Off the icy shores of Alaska in 1871, more than 1,200 whalers were left stranded when their 33-ship brigade was trapped in packed ice. The whalers eventually were saved, but the ships stayed, eventually sinking into the briny deep and long thought relegated to the mysteries of the sea — that is, until recently.

Archaeologists announced this week they found the fleet of the nearly 144-year-old whaling ships this fall off the coast of Alaska using sensing and sonar technology, ABC News reported. Only the hulls of two ships and the battered remains of the other 31 were found, but the finding marked the first time there had been definitive proof of the lost fleet.

The team searched a 30-mile area of coastline near Wainwright, Alaska, also found 19th century anchors, fasteners and pots whalers once used to render whale blubber into oil, ABC News reported. The freezing of the ships in the middle of the water led archaeologists to call it one of the main reasons behind the decline of the whaling industry.

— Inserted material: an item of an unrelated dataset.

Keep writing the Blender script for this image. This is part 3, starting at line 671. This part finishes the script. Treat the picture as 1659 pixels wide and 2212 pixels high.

Archaeologists pointed to climate change as a reason they were able to find the ships, CNN reported. Less ice in the Arctic, caused by climate change, created an easier path for archaeologists to get to the shipwreck.

“Until now, no one had found definitive proof of any of the lost fleet beneath the water,” Brad Barr, a National Oceanic and Atmospheric Administration archaeologist said according to CNN. “This exploration provides an opportunity to write the last chapter of this important story of American maritime heritage and also bear witness to some of the impacts of a warming climate on the region's environmental and cultural landscape, including diminishing sea ice and melting permafrost.”


Old ships, and their treasure, have long been sought by treasure hunters and archaeologists around the globe. Last month, Columbia announced treasure hunters found the wreckage of the Spanish galleon San Jose, thought to contain billions in gold, jewels and silver, reported.